For a merchant who was plagued by data breaches and their fallout in 2013, a mobile app that requires consumers to provide sensitive data in the mobile environment is an interesting strategy. Since Target is working to gain back consumer trust, we expected that taking this route meant that the app would be exceptional.

At Retail Category Consultants, we are strong believers in using omni-channel retailing to remain competitive and broaden marketing awareness, but like all new omni-channel strategies, the devil is in the details and execution is important. Unfortunately, in their rush to launch their new app, Target seems to have missed many details and their execution is lacklustre.

If you are considering launching an app as part of your omni-channel strategy, make sure your execution is impeccable in these areas:

1. Efficient Mobile App Programming

With thousands of mobile apps available, there is an expectation of excellence in the basic programming behind the app. First impressions are important. Make sure that your app has been built to perform lightning fast. In A Snap was so slow to launch on the mobile device that we wondered if there was something wrong.

As we moved through the pages within the app and tried the product recognition functionality, the performance didn’t improve. This breaks down the seamless customer experience you want and creates pain points. You never want to turn off your potential customers because your app was built quickly and not efficiently.

2. Delivering Customer Convenience

Customers want to get back time in their busy days, so make sure your app is designed to do this. It’s important to think about how the consumer will experience the features of your app. At a basic level, understand where inventory is available and which delivery methods will best help you get product to consumers. But consider this: will customers appreciate having to drive to several stores to pick-up their products? Is it a win to have some items delivered and others available for pick-up in-store?

Like the Gap’s new Click and Collect program, In A Snap missed this point. “Snapping” an advertisement linked us to a webpage with the items from the advertisement on it. However, some were only available in store, others both online and in-store. Getting all the items in one place or through one delivery method was impossible, and this is not convenient for the customer.

In A Snap Test

In addition, Target Canada is a merchant who has had trouble getting product to their store shelves. It seems unlikely that they will be able to deliver product ordered through In A Snap, which would require being able to deliver dependably to consumer’s homes (a factor significantly larger and more random than their stores) or to their store shelves and then picked and set aside for in-store pick-up.
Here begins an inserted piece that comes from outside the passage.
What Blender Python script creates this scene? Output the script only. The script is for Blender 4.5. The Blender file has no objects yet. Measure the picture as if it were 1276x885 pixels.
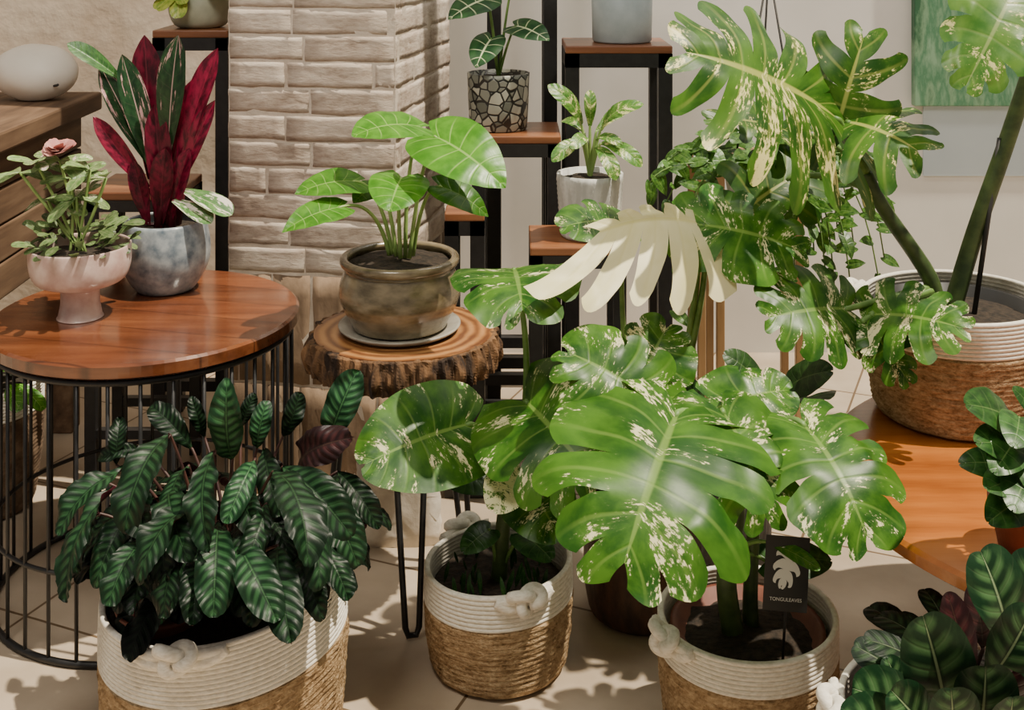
import bpy, bmesh, math, random
from mathutils import Vector, Matrix, noise
random.seed(7)
R = random.random
U = random.uniform
PI = math.pi
COL = bpy.context.scene.collection
F, HY, CH = 1500.0, -90.0, 1.2
def P(px, py, Y):
    return Vector(((px - 638) / F * Y, Y, CH - (py - HY) / F * Y))
ORG = {}
# ---------------------------------------------------------------- objects
def thing(name, label, cat, loc=(0, 0, 0), group=None):
    o = bpy.data.objects.new(name, None)
    COL.objects.link(o)
    o.location = loc
    o.empty_display_size = .05
    o['label'] = label
    o['category'] = cat
    if group: o['group'] = group
    ORG[o.name] = Vector(loc)
    return o
def obj(name, bm, mat, parent=None, smooth=True, label=None):
    me = bpy.data.meshes.new(name)
    org = ORG[parent.name] if parent else Vector((0, 0, 0))
    if org.length > 0:
        bmesh.ops.translate(bm, vec=-org, verts=bm.verts)
    bm.to_mesh(me); bm.free()
    if smooth:
        me.polygons.foreach_set('use_smooth', [True] * len(me.polygons))
    me.materials.append(mat)
    o = bpy.data.objects.new(name, me)
    COL.objects.link(o)
    if parent: o.parent = parent
    if label: o['label'] = label
    ORG[o.name] = org
    return o
def struct(name, bm, mat, parent=None, smooth=False):
    o = obj(name, bm, mat, parent, smooth)
    if not parent: o['kind'] = 'structure'
    return o
# ---------------------------------------------------------------- geometry
def NB(): return bmesh.new()
def frames(pts):
    n = len(pts); T = []
    for i in range(n):
        a = pts[max(i - 1, 0)]; b = pts[min(i + 1, n - 1)]
        T.append((b - a).normalized())
    up = Vector((0, 0, 1)) if abs(T[0].z) < .9 else Vector((1, 0, 0))
    N = [(up - T[0] * up.dot(T[0])).normalized()]
    for i in range(1, n):
        v = N[-1] - T[i] * N[-1].dot(T[i])
        N.append(v.normalized())
    return T, N
def tube(bm, pts, r, seg=8, closed=False):
    pts = [Vector(p) for p in pts]
    n = len(pts)
    rr = r if isinstance(r, (list, tuple)) else [r] * n
    T, N = frames(pts)
    if closed:
        for i in range(n):
            T[i] = (pts[(i + 1) % n] - pts[i - 1]).normalized()
    rings = []
    for i in range(n):
        nn = (N[i] - T[i] * N[i].dot(T[i])).normalized()
        b = T[i].cross(nn)
        rings.append([bm.verts.new(pts[i] + (nn * math.cos(2 * PI * k / seg) + b * math.sin(2 * PI * k / seg)) * rr[i]) for k in range(seg)])
    m = n if closed else n - 1
    for i in range(m):
        a = rings[i]; b = rings[(i + 1) % n]
        for k in range(seg):
            bm.faces.new((a[k], a[(k + 1) % seg], b[(k + 1) % seg], b[k]))
    if not closed:
        bm.faces.new(list(reversed(rings[0]))); bm.faces.new(rings[-1])
def bez(a, b, c, n=10):
    a, b, c = Vector(a), Vector(b), Vector(c)
    return [a * (1 - t) ** 2 + b * 2 * t * (1 - t) + c * t * t for t in [i / n for i in range(n + 1)]]
def spline(ps, n=8):
    ps = [Vector(p) for p in ps]
    q = [ps[0]] + ps + [ps[-1]]
    out = []
    for i in range(1, len(q) - 2):
        p0, p1, p2, p3 = q[i - 1], q[i], q[i + 1], q[i + 2]
        for k in range(n):
            t = k / n
            out.append(.5 * ((2 * p1) + (p2 - p0) * t + (2 * p0 - 5 * p1 + 4 * p2 - p3) * t * t + (3 * p1 - p0 - 3 * p2 + p3) * t ** 3))
    out.append(ps[-1])
    return out
def ring(bm, c, rad, r, seg=8, n=64):
    c = Vector(c)
    tube(bm, [c + Vector((math.cos(2 * PI * i / n) * rad, math.sin(2 * PI * i / n) * rad, 0)) for i in range(n)], r, seg, True)
def lathe(bm, prof, c, seg=48, fn=None):
    c = Vector(c); rings = []
    for (r, z) in prof:
        if r < 1e-6:
            v = Vector((0, 0, z))
            if fn: v = fn(v, 0)
            rings.append([bm.verts.new(c + v)])
        else:
            L = []
            for k in range(seg):
                a = 2 * PI * k / seg
                v = Vector((r * math.cos(a), r * math.sin(a), z))
                if fn: v = fn(v, a)
                L.append(bm.verts.new(c + v))
            rings.append(L)
    for i in range(len(rings) - 1):
        a, b = rings[i], rings[i + 1]
        for k in range(seg):
            k2 = (k + 1) % seg
            if len(a) == 1 and len(b) == 1: continue
            if len(a) == 1: bm.faces.new((a[0], b[k2], b[k]))
            elif len(b) == 1: bm.faces.new((a[k], a[k2], b[0]))
            else: bm.faces.new((a[k], a[k2], b[k2], b[k]))
def box(bm, c, s, rz=0, bev=0, M=None):
    g = bmesh.ops.create_cube(bm, size=1)
    vs = g['verts']
    mat = Matrix.Translation(Vector(c)) @ Matrix.Rotation(rz, 4, 'Z') @ Matrix.Diagonal((s[0], s[1], s[2], 1))
    if M is not None: mat = M @ Matrix.Diagonal((s[0], s[1], s[2], 1))
    bmesh.ops.transform(bm, matrix=mat, verts=vs)
    if bev > 0:
        es = list({e for v in vs for e in v.link_edges})
        bmesh.ops.bevel(bm, geom=es, offset=bev, segments=2, affect='EDGES', profile=.5)
def prism(bm, poly, z0, z1):
    a = [bm.verts.new((x, y, z0)) for x, y in poly]; b = [bm.verts.new((x, y, z1)) for x, y in poly]
    n = len(poly)
    for i in range(n): bm.faces.new((a[i], a[(i + 1) % n], b[(i + 1) % n], b[i]))
    bm.faces.new(list(reversed(a))); bm.faces.new(b)
# ---------------------------------------------------------------- leaves
TAB = {
 'heart': [(0, .62), (.12, .93), (.3, 1.0), (.5, .92), (.7, .72), (.88, .42), (1, .1)],
 'arrow': [(0, .72), (.12, .96), (.28, 1.0), (.5, .84), (.7, .56), (.88, .25), (1, .02)],
 'mon': [(0, .72), (.12, .96), (.3, 1.05), (.5, 1.0), (.7, .84), (.88, .52), (1, .16)],
 'comb': [(0, .7), (.2, .95), (.45, 1.0), (.7, .98), (.88, 1.08), (1, 1.0)],
 'lance': [(0, .03), (.1, .4), (.3, .85), (.5, 1.0), (.68, .9), (.85, .58), (.95, .25), (1, .02)],
 'strap': [(0, .25), (.15, .5), (.35, .85), (.55, 1.0), (.75, .85), (.9, .42), (1, .02)],
}
def prof(k, t):
    T = TAB[k]; t = min(1, max(0, t))
    n = len(T)
    for i in range(n - 1):
        if t <= T[i + 1][0]:
            a, b = T[i], T[i + 1]
            p = T[i - 1] if i > 0 else a; q = T[i + 2] if i + 2 < n else b
            h = b[0] - a[0]; f = (t - a[0]) / h
            ma = (b[1] - p[1]) / max(1e-6, b[0] - p[0]) * h; mb = (q[1] - a[1]) / max(1e-6, q[0] - a[0]) * h
            return max(.005, a[1] * (2 * f ** 3 - 3 * f * f + 1) + ma * (f ** 3 - 2 * f * f + f) + b[1] * (-2 * f ** 3 + 3 * f * f) + mb * (f ** 3 - f * f))
    return T[-1][1]
def sst(x):
    x = min(1, max(0, x)); return x * x * (3 - 2 * x)
def leaf(bm, base, tip, n, kind='heart', W=.45, lobes=7, gap=0, split=.45, slitp=.65, point=0, a0=None, a1=None, arch=.08, fold=.12, droop=.35,
         ripple=.006, cream=.2, bright=.5, asym=(1, 1), sres=9, ures=5, wav=.03, wfreq=3, bend=0, curl=0):
    hk = kind in ('heart', 'mon', 'arrow')
    if a0 is None: a0 = -62 if hk else 20
    if a1 is None: a1 = 58 if hk else 42
    uv = bm.loops.layers.uv.verify()
    cl = bm.loops.layers.float_color.get('leafcol') or bm.loops.layers.float_color.new('leafcol')
    B = Vector(base); Dv = Vector(tip) - B; L = Dv.length; D = Dv / L
    n = Vector(n).normalized(); S = n.cross(D)
    if S.length < 1e-3: S = Vector((1, 0, 0)).cross(D)
    S.normalize(); N = D.cross(S).normalized()
    seed = R(); sv = seed * 50
    tl = .93 if hk else 1.0
    for si, sg in enumerate((1, -1)):
        ws = W * L * asym[si]
        gaps = [0] + [(gap * U(.6, 1.4) if (gap and R() < slitp) else 0) for _ in range(lobes - 1)] + [0]
        spl = [min(.85, max(.05, split + (U(-.12, .15) if slitp < 1 else U(-.04, .04)))) for _ in range(lobes + 1)]
        drp = [U(-.02, .07) for _ in range(lobes)]; lrn = [U(-.09, .06) for _ in range(lobes)]
        for k in range(lobes):
            grid = []
            gl, gr = gaps[k], gaps[k + 1]
            free = gl > 0 and gr > 0
            for i in range(ures + 1):
                row = []
                u = i / ures
                for j in range(sres + 1):
                    s = j / sres
                    ql = sst((s - spl[k]) / (1 - spl[k]) * 1.4) if s > spl[k] else 0
                    qr = sst((s - spl[k + 1]) / (1 - spl[k + 1]) * 1.4) if s > spl[k + 1] else 0
                    pt = point * sst((s - .5) / .5) if point else 0
                    el = (gl * ql + (1 - gl) * pt * (gl > 0)) * .5
                    er = (gr * qr + (1 - gr) * pt * (gr > 0)) * .5
                    uc = el + u * (1 - el - er)
                    t = (k + uc) / lobes
                    w = prof(kind, t) * ws
                    rd = 0
                    if gl and u < .5: rd = (1 - 2 * u) ** 2.0 * ql
                    if gr and u > .5: rd = (2 * u - 1) ** 2.0 * qr
                    w *= 1 - .13 * rd
                    if free: w *= 1 + lrn[k] * min(ql, qr)
                    a = math.radians(a0 + (a1 - a0) * t + (10 + curl) * s * s)
                    x = t * L * tl + w * s * math.sin(a)
                    y = w * s * math.cos(a)
                    xx = x / L; xc = max(0, min(1, xx))
                    z = fold * y - droop * y * y / L + arch * L * (4 * max(-.3, xx) * (1 - min(1.2, xx)))
                    z += ripple * L * (abs(2 * u - 1) ** 1.5 - .5) * sst(s * 2)
                    z += wav * L * noise.noise(Vector((xx * wfreq + sv, sg * y / L * wfreq, sv))) * s
                    if free: z -= drp[k] * L * min(ql, qr)
                    yb = bend * L * 4 * xc * (1 - xc)
                    row.append((bm.verts.new(B + D * x + S * (sg * y + yb) + N * z), (k + uc, sg * s)))
                grid.append(row)
            for i in range(ures):
                for j in range(sres):
                    q4 = [grid[i][j], grid[i + 1][j], grid[i + 1][j + 1], grid[i][j + 1]]
                    if sg < 0: q4.reverse()
                    f = bm.faces.new([v for v, _ in q4])
                    for lp, (_, c) in zip(f.loops, q4):
                        lp[uv].uv = c
                        lp[cl] = (seed, cream, bright, 1)
def weld(bm):
    bmesh.ops.remove_doubles(bm, verts=bm.verts, dist=.00004)
def put_leaf(root, mat, base, tip, n=(0, -.7, .7), frm=None, ctrl=None, pr=.004, pmat=None, label=None, **kw):
    bm = NB(); leaf(bm, base, tip, n, **kw); weld(bm)
    o = obj('leaf', bm, mat, root, label=label)
    if frm is not None:
        frm = Vector(frm); b = Vector(base)
        if ctrl is None:
            ctrl = (frm + b) / 2 + Vector((0, 0, (b - frm).length * .18))
        p = bez(frm, ctrl, b, 12)
        p.append(b + (Vector(tip) - b) * .04)
        pb = NB(); tube(pb, p, [pr * (1.25 - .5 * i / (len(p) - 1)) for i in range(len(p))], 7)
        obj('petiole', pb, pmat or MAT['stem'], o)
    return o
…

In A Snap didn’t provide any comfort that Target had the logistics to execute on these demands.

3. Value Add

There are thousands of mobile apps available. If you want to build loyalty, connect with your customers, and turn them into brand advocates, give them a reason to put your app on the first page of their mobile device. For example, look at the industry leading apps from CVS and Walgreens. They make shopping easier – both in-store and online – and provide value added services that are worth using even when not in-store. If, like In A Snap, your app is designed only to sell customers more product, why would they put it on their device?

A simple value add would answer your customer’s product questions or provide greater transparency by displaying ratings or product reviews. In fact, a simple value add that Target missed was connectivity to their Cartwheel app. There is so much information available in today’s wired world that you can easily compile answers to the most common questions on a product by product basis. It’s a simple value add that will help to move your app to their front screen and increase their use of it.

While Target has made omnichannel a priority, we feel that they have fallen short on execution with In A Snap and have taken a piecemeal approach, rather than an integrated approach, to omnichannel.